FASHION: FALL ISSUE : T-Shirts Find Way Into Mainstream of Fashion Wear


When Warren Beatty showed up time and again for "Dick Tracy" press interviews wearing a gray double-breasted suit and black T-shirt, style watchers took note.

T-shirts have become bona fide men's fashion.

Sure, they started in the street as walking advertisements, vacation souvenirs, personal statements. One of the hottest right now is a bootleg Bart Simpson T-shirt--with a black Bart. But we're talking upscale, as in Beatty chic.

T-shirts represent a $2.6-billion annual market in America, and the average retail consumer buys 6.6 a year, according to a recent survey by the Nike shoe people. They should know. They do the "Bo Don't Know" shirts.

"Beatty wasn't the first one to wear the look," says Larry Hotz of the Men's Fashion Assn. in New York, "but he certainly might be the catalyst to induce a lot more people to pick up on it."

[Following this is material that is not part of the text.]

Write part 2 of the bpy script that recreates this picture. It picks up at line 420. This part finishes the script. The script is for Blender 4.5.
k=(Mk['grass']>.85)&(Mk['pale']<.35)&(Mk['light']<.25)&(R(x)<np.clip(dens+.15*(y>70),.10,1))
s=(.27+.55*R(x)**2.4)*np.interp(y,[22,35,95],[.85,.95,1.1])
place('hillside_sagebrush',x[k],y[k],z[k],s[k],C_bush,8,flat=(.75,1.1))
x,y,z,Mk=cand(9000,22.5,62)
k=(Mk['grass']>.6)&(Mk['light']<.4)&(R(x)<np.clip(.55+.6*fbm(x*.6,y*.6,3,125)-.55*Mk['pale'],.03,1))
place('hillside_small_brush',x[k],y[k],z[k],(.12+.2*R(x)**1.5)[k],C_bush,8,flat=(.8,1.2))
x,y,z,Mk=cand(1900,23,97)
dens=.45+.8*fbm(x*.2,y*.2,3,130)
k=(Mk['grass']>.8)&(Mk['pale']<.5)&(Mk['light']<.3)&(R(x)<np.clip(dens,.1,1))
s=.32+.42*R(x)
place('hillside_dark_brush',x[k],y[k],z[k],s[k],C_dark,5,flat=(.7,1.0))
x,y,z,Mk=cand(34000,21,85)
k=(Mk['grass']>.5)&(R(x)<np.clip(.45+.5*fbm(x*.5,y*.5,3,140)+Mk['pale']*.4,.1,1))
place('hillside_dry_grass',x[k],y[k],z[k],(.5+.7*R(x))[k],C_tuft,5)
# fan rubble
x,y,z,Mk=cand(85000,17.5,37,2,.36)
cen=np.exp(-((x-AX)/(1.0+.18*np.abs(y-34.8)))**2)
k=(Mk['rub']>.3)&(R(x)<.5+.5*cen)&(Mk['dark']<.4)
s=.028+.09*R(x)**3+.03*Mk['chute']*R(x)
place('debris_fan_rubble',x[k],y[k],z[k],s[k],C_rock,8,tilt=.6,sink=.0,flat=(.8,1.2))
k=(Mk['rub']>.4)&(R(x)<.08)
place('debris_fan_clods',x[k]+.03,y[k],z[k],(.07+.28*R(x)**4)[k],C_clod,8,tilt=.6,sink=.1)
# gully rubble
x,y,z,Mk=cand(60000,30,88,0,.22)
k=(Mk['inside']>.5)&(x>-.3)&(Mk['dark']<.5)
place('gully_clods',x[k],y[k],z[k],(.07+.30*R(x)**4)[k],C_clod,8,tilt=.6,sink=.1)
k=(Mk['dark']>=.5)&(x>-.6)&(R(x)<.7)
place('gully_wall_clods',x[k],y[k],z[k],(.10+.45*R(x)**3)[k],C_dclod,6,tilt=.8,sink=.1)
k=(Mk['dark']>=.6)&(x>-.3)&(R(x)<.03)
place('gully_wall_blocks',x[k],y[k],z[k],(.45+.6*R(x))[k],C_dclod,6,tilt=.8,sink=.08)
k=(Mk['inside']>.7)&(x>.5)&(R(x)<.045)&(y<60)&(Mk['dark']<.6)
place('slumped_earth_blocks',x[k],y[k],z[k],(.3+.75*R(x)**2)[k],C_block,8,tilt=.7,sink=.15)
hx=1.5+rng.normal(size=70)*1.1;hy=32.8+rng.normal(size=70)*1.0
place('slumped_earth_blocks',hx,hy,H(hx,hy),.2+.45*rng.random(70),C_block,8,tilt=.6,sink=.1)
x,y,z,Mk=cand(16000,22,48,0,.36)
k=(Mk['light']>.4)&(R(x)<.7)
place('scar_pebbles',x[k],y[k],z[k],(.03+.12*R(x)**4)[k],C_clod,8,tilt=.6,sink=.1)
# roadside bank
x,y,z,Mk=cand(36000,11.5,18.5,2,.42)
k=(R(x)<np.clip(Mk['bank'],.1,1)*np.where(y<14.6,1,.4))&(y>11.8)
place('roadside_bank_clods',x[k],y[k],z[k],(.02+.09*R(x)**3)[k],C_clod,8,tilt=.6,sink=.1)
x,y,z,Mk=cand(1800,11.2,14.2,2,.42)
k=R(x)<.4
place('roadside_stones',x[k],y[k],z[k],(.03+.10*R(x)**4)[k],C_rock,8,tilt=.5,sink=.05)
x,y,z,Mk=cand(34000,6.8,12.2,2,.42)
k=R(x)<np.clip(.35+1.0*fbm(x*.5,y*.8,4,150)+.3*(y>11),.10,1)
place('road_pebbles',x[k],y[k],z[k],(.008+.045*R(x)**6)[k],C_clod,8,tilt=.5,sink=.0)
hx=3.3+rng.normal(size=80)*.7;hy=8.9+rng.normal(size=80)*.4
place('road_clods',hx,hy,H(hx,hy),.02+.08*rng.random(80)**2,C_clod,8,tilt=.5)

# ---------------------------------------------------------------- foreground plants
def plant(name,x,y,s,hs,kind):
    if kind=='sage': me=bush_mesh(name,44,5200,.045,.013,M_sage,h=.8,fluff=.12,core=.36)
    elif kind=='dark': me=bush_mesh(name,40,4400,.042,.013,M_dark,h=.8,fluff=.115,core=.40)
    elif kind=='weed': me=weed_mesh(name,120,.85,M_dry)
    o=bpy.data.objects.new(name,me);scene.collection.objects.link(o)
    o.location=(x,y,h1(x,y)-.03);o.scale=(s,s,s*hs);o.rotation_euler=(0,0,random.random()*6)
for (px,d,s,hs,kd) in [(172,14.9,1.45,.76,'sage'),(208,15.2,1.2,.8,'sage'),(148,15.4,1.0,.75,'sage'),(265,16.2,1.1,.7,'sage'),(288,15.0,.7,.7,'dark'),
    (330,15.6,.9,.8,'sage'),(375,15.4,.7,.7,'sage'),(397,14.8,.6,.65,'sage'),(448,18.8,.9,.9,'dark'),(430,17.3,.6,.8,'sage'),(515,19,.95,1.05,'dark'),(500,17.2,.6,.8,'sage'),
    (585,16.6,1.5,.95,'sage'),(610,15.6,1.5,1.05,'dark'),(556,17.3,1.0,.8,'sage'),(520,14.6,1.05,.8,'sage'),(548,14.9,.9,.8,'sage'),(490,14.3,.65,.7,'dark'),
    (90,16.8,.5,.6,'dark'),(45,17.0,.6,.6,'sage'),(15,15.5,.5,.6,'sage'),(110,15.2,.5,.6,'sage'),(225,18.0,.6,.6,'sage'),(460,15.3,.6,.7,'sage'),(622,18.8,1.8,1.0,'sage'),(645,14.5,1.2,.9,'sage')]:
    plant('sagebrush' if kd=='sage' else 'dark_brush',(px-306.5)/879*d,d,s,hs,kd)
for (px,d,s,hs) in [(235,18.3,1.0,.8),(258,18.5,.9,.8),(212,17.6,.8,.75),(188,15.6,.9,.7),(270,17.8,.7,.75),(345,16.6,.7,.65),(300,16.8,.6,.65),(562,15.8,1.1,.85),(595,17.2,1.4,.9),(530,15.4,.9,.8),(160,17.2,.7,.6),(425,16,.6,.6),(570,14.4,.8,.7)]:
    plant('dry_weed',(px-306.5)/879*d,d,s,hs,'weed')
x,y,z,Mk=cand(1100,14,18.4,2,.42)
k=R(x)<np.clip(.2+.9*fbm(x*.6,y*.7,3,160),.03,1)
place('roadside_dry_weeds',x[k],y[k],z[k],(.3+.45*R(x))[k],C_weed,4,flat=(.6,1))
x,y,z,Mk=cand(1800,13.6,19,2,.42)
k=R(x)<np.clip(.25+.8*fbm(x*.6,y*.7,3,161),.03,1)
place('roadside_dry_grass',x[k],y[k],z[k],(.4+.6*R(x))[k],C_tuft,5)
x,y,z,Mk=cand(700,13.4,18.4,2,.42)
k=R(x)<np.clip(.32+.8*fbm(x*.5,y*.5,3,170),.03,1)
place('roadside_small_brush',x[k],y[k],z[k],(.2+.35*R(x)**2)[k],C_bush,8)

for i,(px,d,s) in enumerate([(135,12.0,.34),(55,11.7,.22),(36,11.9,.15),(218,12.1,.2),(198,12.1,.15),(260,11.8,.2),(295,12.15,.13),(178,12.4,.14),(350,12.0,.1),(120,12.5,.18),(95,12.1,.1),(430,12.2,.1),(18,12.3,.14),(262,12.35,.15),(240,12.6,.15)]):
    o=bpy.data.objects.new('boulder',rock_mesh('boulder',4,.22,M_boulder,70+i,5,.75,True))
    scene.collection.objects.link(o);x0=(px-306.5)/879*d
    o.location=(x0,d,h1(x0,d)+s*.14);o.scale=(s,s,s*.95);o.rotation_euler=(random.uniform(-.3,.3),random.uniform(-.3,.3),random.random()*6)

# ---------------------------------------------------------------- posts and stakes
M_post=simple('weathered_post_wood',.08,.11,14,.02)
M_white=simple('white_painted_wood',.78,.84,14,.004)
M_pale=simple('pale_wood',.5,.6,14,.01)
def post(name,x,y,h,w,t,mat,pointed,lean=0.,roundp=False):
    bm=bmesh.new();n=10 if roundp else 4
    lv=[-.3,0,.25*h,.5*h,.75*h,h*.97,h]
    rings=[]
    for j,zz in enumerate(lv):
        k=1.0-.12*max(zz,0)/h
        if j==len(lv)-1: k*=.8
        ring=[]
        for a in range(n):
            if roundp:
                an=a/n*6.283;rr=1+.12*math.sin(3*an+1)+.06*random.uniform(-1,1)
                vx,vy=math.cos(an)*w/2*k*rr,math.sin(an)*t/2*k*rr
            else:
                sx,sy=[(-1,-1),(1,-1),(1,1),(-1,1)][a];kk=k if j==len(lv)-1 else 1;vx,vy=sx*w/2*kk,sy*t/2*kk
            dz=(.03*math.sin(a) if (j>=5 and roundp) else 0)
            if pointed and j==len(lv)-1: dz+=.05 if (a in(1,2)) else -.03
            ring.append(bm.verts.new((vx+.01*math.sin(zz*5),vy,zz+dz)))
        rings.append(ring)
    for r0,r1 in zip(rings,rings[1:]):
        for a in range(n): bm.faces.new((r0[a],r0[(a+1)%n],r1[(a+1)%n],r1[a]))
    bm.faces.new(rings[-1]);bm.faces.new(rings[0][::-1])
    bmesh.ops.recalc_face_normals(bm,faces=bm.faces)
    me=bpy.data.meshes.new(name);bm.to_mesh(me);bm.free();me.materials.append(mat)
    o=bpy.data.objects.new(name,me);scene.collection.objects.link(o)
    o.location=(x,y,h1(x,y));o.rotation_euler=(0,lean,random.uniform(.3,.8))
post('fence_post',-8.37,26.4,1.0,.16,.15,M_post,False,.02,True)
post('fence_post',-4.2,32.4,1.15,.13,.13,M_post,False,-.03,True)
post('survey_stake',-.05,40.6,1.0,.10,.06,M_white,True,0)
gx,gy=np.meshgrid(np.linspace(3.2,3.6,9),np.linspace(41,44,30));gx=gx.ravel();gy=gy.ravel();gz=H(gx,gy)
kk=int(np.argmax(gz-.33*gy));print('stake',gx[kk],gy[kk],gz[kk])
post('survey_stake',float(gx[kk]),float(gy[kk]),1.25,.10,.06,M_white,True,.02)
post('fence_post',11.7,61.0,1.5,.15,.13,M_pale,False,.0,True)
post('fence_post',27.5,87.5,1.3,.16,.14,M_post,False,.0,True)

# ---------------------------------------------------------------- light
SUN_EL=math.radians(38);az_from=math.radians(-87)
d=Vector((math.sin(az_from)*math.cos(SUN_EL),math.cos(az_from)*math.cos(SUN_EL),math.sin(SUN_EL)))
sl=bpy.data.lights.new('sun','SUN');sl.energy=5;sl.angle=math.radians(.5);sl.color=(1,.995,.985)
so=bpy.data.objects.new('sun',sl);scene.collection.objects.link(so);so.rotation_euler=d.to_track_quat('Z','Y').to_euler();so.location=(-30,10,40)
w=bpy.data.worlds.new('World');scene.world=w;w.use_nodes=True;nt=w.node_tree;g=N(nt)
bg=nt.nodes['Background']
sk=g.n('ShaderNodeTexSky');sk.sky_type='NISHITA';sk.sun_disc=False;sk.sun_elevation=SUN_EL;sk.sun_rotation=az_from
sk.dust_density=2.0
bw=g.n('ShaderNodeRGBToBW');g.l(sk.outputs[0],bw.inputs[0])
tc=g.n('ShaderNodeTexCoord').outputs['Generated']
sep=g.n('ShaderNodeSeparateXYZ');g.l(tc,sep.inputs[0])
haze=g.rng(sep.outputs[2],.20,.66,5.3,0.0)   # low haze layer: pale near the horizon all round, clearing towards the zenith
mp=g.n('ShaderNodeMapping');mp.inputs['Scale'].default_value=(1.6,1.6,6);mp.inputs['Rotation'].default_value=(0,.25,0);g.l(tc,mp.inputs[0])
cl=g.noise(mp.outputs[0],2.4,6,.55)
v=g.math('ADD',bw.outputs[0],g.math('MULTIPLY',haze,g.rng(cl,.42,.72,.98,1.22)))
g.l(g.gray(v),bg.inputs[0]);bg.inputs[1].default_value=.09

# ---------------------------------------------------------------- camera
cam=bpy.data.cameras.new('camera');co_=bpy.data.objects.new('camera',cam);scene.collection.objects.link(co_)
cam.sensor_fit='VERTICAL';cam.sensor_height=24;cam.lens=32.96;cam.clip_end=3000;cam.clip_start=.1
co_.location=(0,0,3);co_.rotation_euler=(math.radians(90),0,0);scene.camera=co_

For upper-end customers, such as Beatty, there's Giorgio Armani, who counts T-shirts as a major part of his collection. For next summer he has cotton, cotton-linen and silk-linen blends, ranging from $100 to $300. They're ideal with an Armani slouch suit.

For cooler days ahead, look for Armani's long sleeve woolen polos. They range from $250 for a woven knit to $700 for cashmere.

Likewise, you can keep warm with a dark wool polo shirt from Studio 000.1 by Ferre, $270. Another cold-weather option comes from designer Tommy Hilfiger, who offers a long sleeve, crew-neck T-shirt that comes in eight colors for around $39.50.

Designers are also coming up with T-shirts reflecting concern for the environment.

Joe Boxer, an American menswear designer, has a cotton T-shirt with the slogan, "If this T-shirt was a rain forest, it's gonna be a tank top in no time." About $18.

For spring '91, Boxer will offer whimsical T-shirts, around $18, some with laundry soap box messages such as "Makes dull people fun."